The team applied and successfully received support from the CAST Impact Fund for £9,300 to rapidly scope out and co-develop a toolkit that could help Greater Manchester’s decision makers to assess and drive climate mitigation and meet broader socio-economic objectives across the city-region. Co-funding was provided by University of Manchester Research England funds and there was in-kind support offered through the generous time contribution of senior GMCA staff.

Developing the toolkit

The team took the following steps:

  • They reviewed GMCA’s previous key decisions to better understand how existing measures aligned with the combined authority’s strategic priorities (e.g., carbon neutral 2038).  This gave them a good view of existing challenges and limitations in assessing projects against the strategic priorities.
  • They also reviewed academic literature and the strategies and existing assessment tools used by other  local authorities.
  • They established a core working group with GMCA representatives. This group served as a co-design space, as the researchers consulted the representatives on what they felt were fundamental features and formats of an appropriate impact assessment toolkit.  
  • With learnings from these two stages, the researchers developed a prototype and tested it with the GCMA working group. 
  • The tool was also tested for usability with potential users who were not part of the core working group. They received support via a workshop and were provided training materials prior to pilot testing.
  • After the pilot and feedback phase, a final version of the toolkit was professionally developed with the financial support of the Research England Award.
What impact did the project have?
Policy and implementation

GMCA promptly integrated the toolkit into its decision-making process. All decision papers that go before the Executive now include the summary results from the carbon and co-benefits tool and decision makers can access the full assessment if needed. The summary gives a colour-coded rating for carbon and co-benefits impact areas, with an explanation or recommended mitigation measures. This includes an assessment of how this affects decisions related to 2.8 million residents and millions of pounds of public spending

In July 2021, for the first time ever, they assessed projects’ co-benefits across a range of nine impact areas: equalities, health, resilience and adaptation, housing, economy, mobility and connectivity, carbon, nature and environment and consumption and production. 

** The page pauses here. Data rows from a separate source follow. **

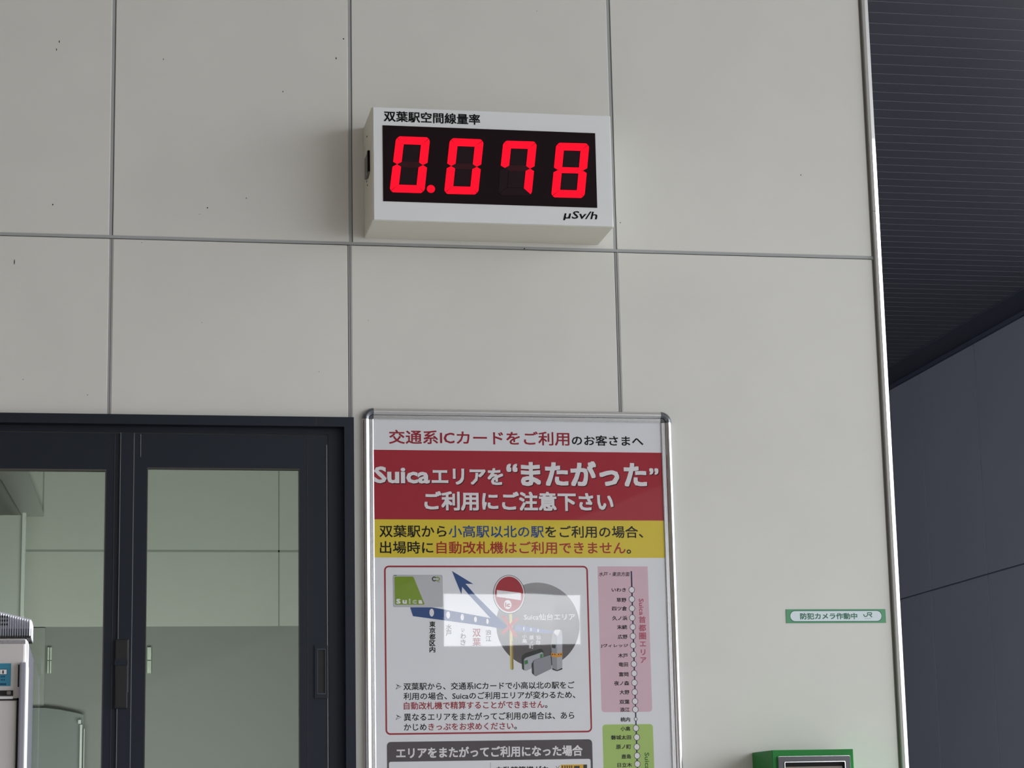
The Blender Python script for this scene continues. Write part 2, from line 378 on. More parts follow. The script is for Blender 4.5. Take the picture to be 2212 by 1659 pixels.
ls = sash(OX0 + .004, X(257), zt, .985, -.412, X(226), Z(1012.5, 100), 1.10, ys1 + .002)
ls.box((X(244.5), ys1 + .0005, 1.0), (X(245.7), ys1 + .003, zt - .002), mat('frame_edge', (58, 62, 72), .35))
ls.ring(rect(-.413, 1.099, X(226) + .001, Z(1012.5, 100) + .001), rect(-.410, 1.102, X(224.5), Z(1015, 100)), ys1 + .0015, ys1 + .012, MC['gasket'])
so2 = ls.build('left_sash', win)
mb = MB(); mb.box((-.413, ys1 + .014, 1.09), (X(227), ys1 + .018, Z(1012, 100)), GLASS); mb.build('glass_pane', so2)
mb = MB(); mb.box((X(257), ys1 - .004, .99), (X(286.3), ys1 + .03, zt), FRAME)
x0, x1 = X(257), X(258.6)
mb.box((x0 - .0002, ys1 - .0046, .99), (x1 - .0004, ys1, Z(1530, 258)), GLINE); mb.box((x0 - .0002, ys1 - .0046, Z(1381, 258)), (x1 - .0004, ys1, zt), GLINE)
mb.build('meeting_post', win)
mb = MB(); mb.bbox((X(251), ys1 - .0085, Z(1531, 262)), (X(279.5), ys1 - .002, Z(1381, 262)), FRAME2, .002)
mb.box((X(251), ys1 - .0105, Z(1437, 262)), (X(279), ys1 - .006, Z(1425, 262)), FRAME); mb.box((X(279.2), ys1 - .009, Z(1495, 262)), (X(280.2), ys1 - .006, Z(1382, 262)), GLINE)
mb.prism(rrect(X(254), Z(1528, 262), X(276), Z(1466, 262), .004), ys1 - .011, ys1 - .007, FRAME2)
mb.build('latch', win)

# ================================================================ RADIATION DISPLAY
DY = 4.452
dp = thing('radiation_display', 'white wall display box showing 0.078 in large red digits', 'display', (.815, WY, 2.74))
bx0, bx1, bz0, bz1 = .559, 1.0735, 2.7385, 2.9855
mb = MB()
mb.bbox((bx0, DY + .003, bz0), (bx1, WY, bz1), CREAM, .002, 2)
mb.build('case', dp)
mb = MB(); mb.bbox((bx0 + .0025, DY, bz0 + .001), (bx1 - .001, DY + .006, bz1 - .001), WHITE, .0012, 2); mb.build('front_panel', dp)
c = [xz(u, v, DY) for u, v in ((825.9, 270.2), (1285.6, 288.7), (1289.7, 449.2), (828.3, 434.6))]
sx0, sx1, sz1, sz0 = (c[0][0] + c[3][0]) / 2, (c[1][0] + c[2][0]) / 2, (c[0][1] + c[1][1]) / 2, (c[2][1] + c[3][1]) / 2
SCR = mat('smoked_screen', (26, 12, 17), .3, spec=.15)
CELL = mat('smoked_cell', (38, 25, 31), .3, spec=.12)
mb = MB(); mb.box((sx0, DY - .0012, sz0), (sx1, DY + .001, sz1), SCR)
scr = mb.build('screen', dp)
RED = mat('lit_segment', (4, 0, 0), .5, spec=0, emit=(1, .006, .022, 1), es=1.35)
OFF = mat('unlit_segment', (60, 26, 32), .5, spec=.1)
TX, TY = .245, .135
def seg(name):
    g = .010
    A = [(.045, .977), (.10, 1), (.90, 1), (.955, .977), (1 - TX, 1 - TY), (TX, 1 - TY)]
    F = [(.030, .968), (0, .93), (0, .545), (TX / 2, .503), (TX, .545), (TX, 1 - TY - .004)]
    G = [(TX / 2 + .02, .5), (TX + .01, .5 + TY / 2 - .015), (1 - TX - .01, .5 + TY / 2 - .015), (1 - TX / 2 - .02, .5), (1 - TX - .01, .5 - TY / 2 + .015), (TX + .01, .5 - TY / 2 + .015)]
    fx = lambda P: [(1 - x, z) for x, z in P]; fz = lambda P: [(x, 1 - z) for x, z in P]
    return dict(a=A, f=F, b=fx(F), g=G, d=fz(A), e=fz(F), c=fx(fz(F)))[name]
digits = [('abcdef', (841.4, 414.8), (916.5, 417), (856.0, 294.4), (929.2, 297)), ('abcdef', (959.3, 418.4), (1032.6, 420), (972.0, 298.4), (1045, 301.4)),
          ('abcf', (1075.3, 421.3), (1148.0, 423), (1087.6, 304), (1159.8, 306.1)), ('abcdefg', (1190.7, 425.8), (1262.3, 427.6), (1202.0, 308.4), (1273, 310.2))]
yd = DY - .0022
for on_s, BL, BR, TL, TR in digits:
    P = [Vector(xz(*q, yd)) for q in (BL, BR, TL, TR)]
    mb = MB()
    cb = rect(P[0].x - .012, P[0].y - .014, P[1].x + .03, P[2].y + .014)
    hx0, hx1 = .27, .73
    def mp(x, z): q = (P[0] * (1 - x) + P[1] * x) * (1 - z) + (P[2] * (1 - x) + P[3] * x) * z; return (q.x, q.y)
    mb.prism([mp(x, z) for x, z in ((TX + .02, TY + .01), (1 - TX - .02, TY + .01), (1 - TX - .02, 1 - TY - .01), (TX + .02, 1 - TY - .01))], DY - .0017, DY - .001, CELL)
    for n in 'abcdefg':
        pts = seg(n)
        mb.prism([mp(x, z) for x, z in pts], yd - (.0006 if n in on_s else 0), DY - .0012, RED if n in on_s else (OFF if n == 'g' else CELL))
    mb.build('digit', scr)
x, z = xz(930.9, 408, yd); mb = MB(); mb.prism(ell(x, z, 9.2 * PXM * .97, 9 * PXM * .97, 32), yd - .0006, DY - .0012, RED); mb.build('decimal_point', scr)
text('title_lettering', '双葉駅空間線量率', (829.2, 250.7), (1037.2, 258.3), 25.5, DY - .0004, BLACK, dp, .022, hm=.97)
text('unit_lettering', 'μSv/h', (1216, 465), (1290.5, 468), 22.5, DY - .0004, BLACK, dp, 0, shear=.18, hm=.97, off=.014)
# latch, screws and scuffs on the left side
def sd(u, v): p = on(u, v, 0, bx0); return (p.y, p.z)
a = sd(791.3, 344); b = sd(799.6, 376)
mb = MB(); ya, yb = b[0], a[0]
pr = [(ya, a[1]), (yb, a[1]), (yb, b[1] + .006), ((ya + yb) / 2, b[1]), (ya, b[1] + .006)]
n = len(pr); mb.add([(bx0 - .004, y, z) for y, z in pr] + [(bx0 + .001, y, z) for y, z in pr], [list(range(n)), list(range(n, 2 * n))] + [[i, (i + 1) % n, n + (i + 1) % n, n + i] for i in range(n)], mat('latch_grey', (120, 118, 115), .35, .8))
mb.box((bx0 - .005, ya, a[1]), (bx0 - .001, ya + .012, b[1] + .006), GAP)
mb.build('side_latch', dp)
for u, v in ((793, 295), (792.5, 392), (794, 400)):
    y, z = sd(u, v); mb = MB(); mb.box((bx0 - .0008, y - .003, z - .0012), (bx0 + .001, y + .003, z + .0012), SPECK); mb.build('screw', dp)

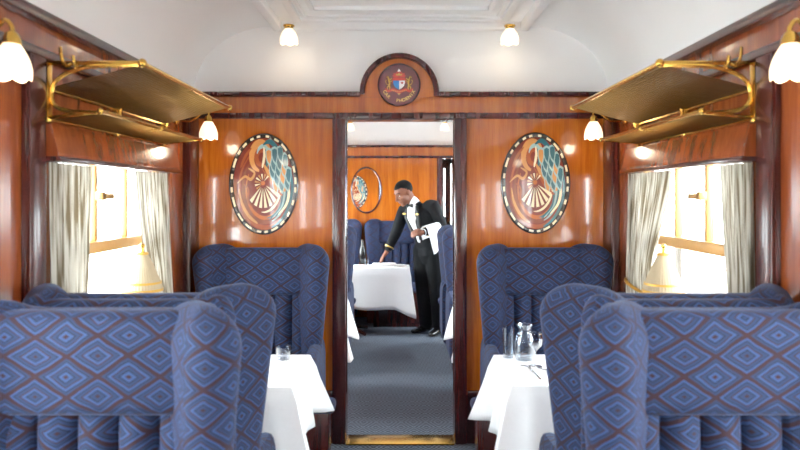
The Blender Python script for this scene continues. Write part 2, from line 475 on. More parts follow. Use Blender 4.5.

Local authorities are a key site for decision making on transitions to a low carbon society. In the long run, it is through toolkits like these that these ambitious goals are made more  deliverable for cities and local authorities as they help to embed climate action across all functions and activities.

During the workshops held as part of the process to develop the tool, the team took local authority officers through a new process to consider carbon impact differently. This created space to actively challenge assumptions about appropriate plans and projects from a carbon perspective.

The funding from CAST directly supported the development of a simple carbon assessment element within the tool which helps to drive up awareness and standards on emissions reductions as it embeds benchmarking within it. This would not have been possible without the funds.

Research

The value brought by the project to GMCA led them to to co-fund two PhDs to work on city level climate action. This has significant potential to build research-policy-practise partnerships in future. University of Manchester provided the PhD match funding, and the two PhD researchers commenced their work with GMCA in 2022. 

Public and community engagement

The toolkit has also been made publicly available (see: GM Strategy), and this has since improved transparency on GMCA and Transport for Greater Manchester decisions. This has potential to support the enhancement of the social contract between people and government bodies on climate action, and support accountability on delivery of climate action in line with public commitments and targets. 

An online version of the tool, freely available to all local authorities will be available in 2023.